Saturday, June 18, 2011

RECIPROCITY, Alex Koonthanam

The term reciprocity is derived from the Latin word, reciprocus, meaning alternating. Taking a closer look, reciprocus, is made up of the prefix re- , back, and pro, forward.  These meanings imply a back and forth movement.  The term, reciproque, similarly means "the natural return, the like, and the reciprocal". Reciprocity is a state or a relationship in which there is mutual action, influence, giving and taking, correspondence between two parties.
To reciprocate is to return good in proportion to the good one has received or to retaliate proportionately for harms. The central philosophical issues surrounding reciprocity are whether reciprocity is a fundamental moral principle or a subsidiary one. How we are to measure fittingness and proportionality and whether the norm of reciprocity requires that we reciprocate for all the good we receive or only for the one's we invite.
The Hegel Dictionary defines reciprocity in relation to causality. Hegel's main argument is that cause and effect are inseparable. More specifically, "causality being the relation of action and reaction, or, more explicitly, of reciprocity, in which two or more substances interact in such a way that the states of the one are both the cause and effect of the states of the other"    This frame of thought can get a little confusing but by examining Kantian philosophy it can be explained further more.  Kant defines reciprocity in terms of mutual action and reaction.  Furthermore, he states that, "substances perceived to co-exist in space stand in thorough going community or mutual interaction or are in thorough going reciprocity".

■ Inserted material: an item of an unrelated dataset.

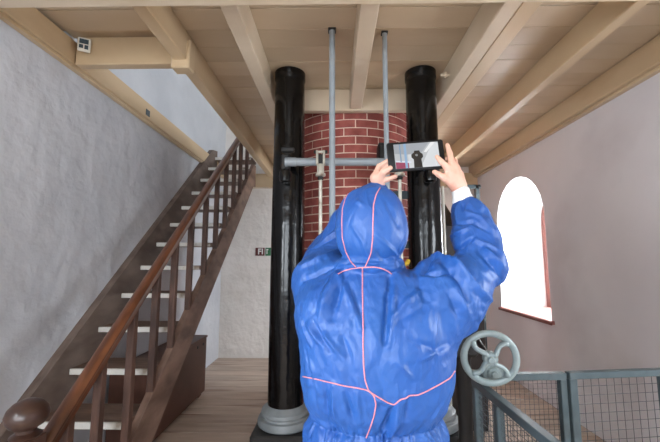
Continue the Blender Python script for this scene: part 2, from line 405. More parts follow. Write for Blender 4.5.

Gratitude, in its ordinary sense, is as much about having warm and benevolent feelings toward one's benefactors as it is about having obligations to them. Reciprocity, in its ordinary dictionary sense, is broader than that, and broader than all discussions that begin with a sense of mutuality and mutual benevolence. Reciprocity pointedly covers arm's-length dealings between egoistic or mutually disinterested people.

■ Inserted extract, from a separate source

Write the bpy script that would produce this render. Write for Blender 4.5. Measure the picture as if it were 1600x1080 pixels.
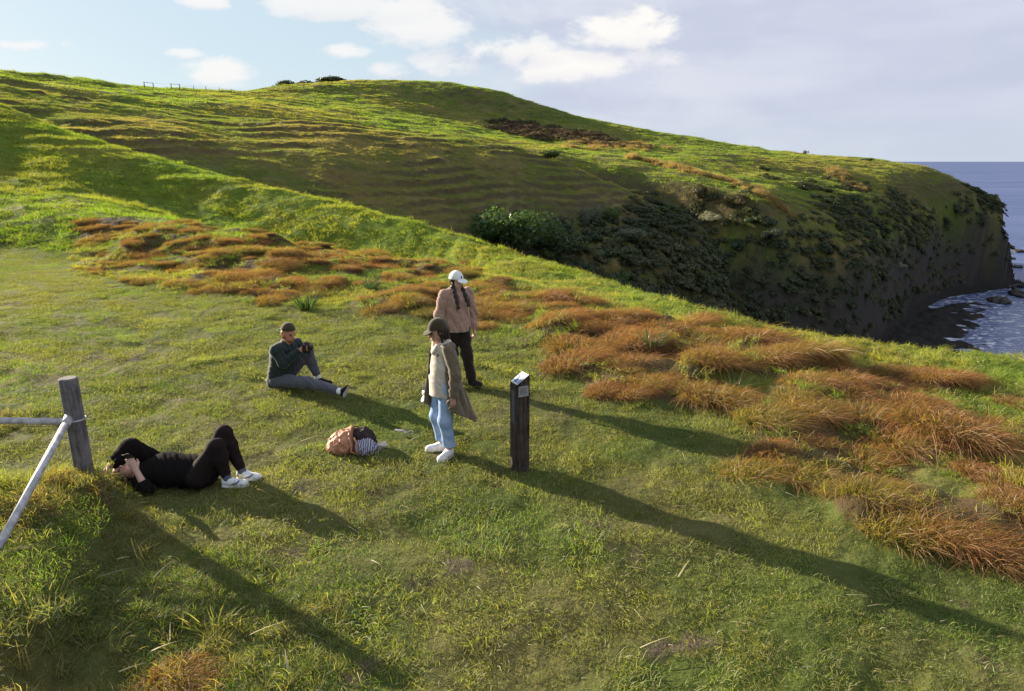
import bpy, math, random
import numpy as np
from mathutils import Vector, Matrix, Euler

for _o in list(bpy.data.objects):
    bpy.data.objects.remove(_o, do_unlink=True)
SC = bpy.context.scene
COL = SC.collection
RNG = np.random.default_rng(7)
random.seed(7)

# ------------------------------------------------------------------ camera, sky, sun, exposure
CAM_H = 3.1
PITCH = math.radians(15.1)
FPX = 1600 * 24.0 / 36.0            # focal length in photo pixels
cam_data = bpy.data.cameras.new("camera")
cam_data.lens = 24.0
cam_data.sensor_width = 36.0
cam_data.clip_start = 0.05
cam_data.clip_end = 200000.0
cam = bpy.data.objects.new("camera", cam_data)
COL.objects.link(cam)
cam.location = (0, 0, CAM_H)
cam.rotation_euler = (math.pi / 2 - PITCH, 0, 0)
SC.camera = cam

SUN_ELEV = math.radians(16.5)
SUN_TO = Vector((-0.815, 0.58, 0)).normalized()      # horizontal direction towards the sun
SUN_VEC = Vector((SUN_TO.x * math.cos(SUN_ELEV), SUN_TO.y * math.cos(SUN_ELEV), math.sin(SUN_ELEV)))
sun_data = bpy.data.lights.new("sun", 'SUN')
sun_data.energy = 5.0
sun_data.angle = math.radians(0.53)
sun_data.color = (1.0, 0.87, 0.68)
sun = bpy.data.objects.new("sun", sun_data)
COL.objects.link(sun)
sun.rotation_euler = SUN_VEC.to_track_quat('Z', 'Y').to_euler()

SC.view_settings.view_transform = 'Standard'
SC.view_settings.look = 'None'
SC.view_settings.exposure = 1.5
SC.view_settings.gamma = 1.0
SC.view_settings.use_curve_mapping = False

world = bpy.data.worlds.new("World")
SC.world = world
world.use_nodes = True
SC.cycles.max_bounces = 5
SC.cycles.diffuse_bounces = 3
SC.cycles.glossy_bounces = 2
SC.cycles.transmission_bounces = 3
SC.cycles.transparent_max_bounces = 4
SC.cycles.caustics_reflective = False
SC.cycles.caustics_refractive = False
world.cycles.sampling_method = 'MANUAL'
world.cycles.sample_map_resolution = 256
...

Moreover, norms of gratitude do not speak very directly about what feelings and obligations are appropriate toward wrongdoers, or the malicious. Reciprocity, by contrast, speaks directly to both sides of the equation – requiring responses in kind: positive for positive, negative for negative. In this, it also differs from the golden rule, which is compatible with forgiveness and "turning the other cheek" but has notorious difficulties as a basis for corrective justice, punishment, and dealing with people who have unusual motivational structures.
Finally, the idea of enforcing, or carrying out a duty of gratitude, as well as calibrating the extent one's gratitude, seems inconsistent with the warm and benevolent feelings of "being grateful." There is a similar inconsistency in the idea of enforcing a duty to love. Reciprocity, by contrast, because it does not necessarily involve having special feelings of love or benevolence, fits more comfortably into discussions of duties and obligations. Further, its requirement of an in-kind response invites us to calibrate both the quality and the quantity of the response. The norm of reciprocity thus requires that we make fitting and proportional responses to both the benefits and harms we receive – whether they come from people who have been benevolent or malicious. Working out the conceptual details of this idea presents interesting questions of its own.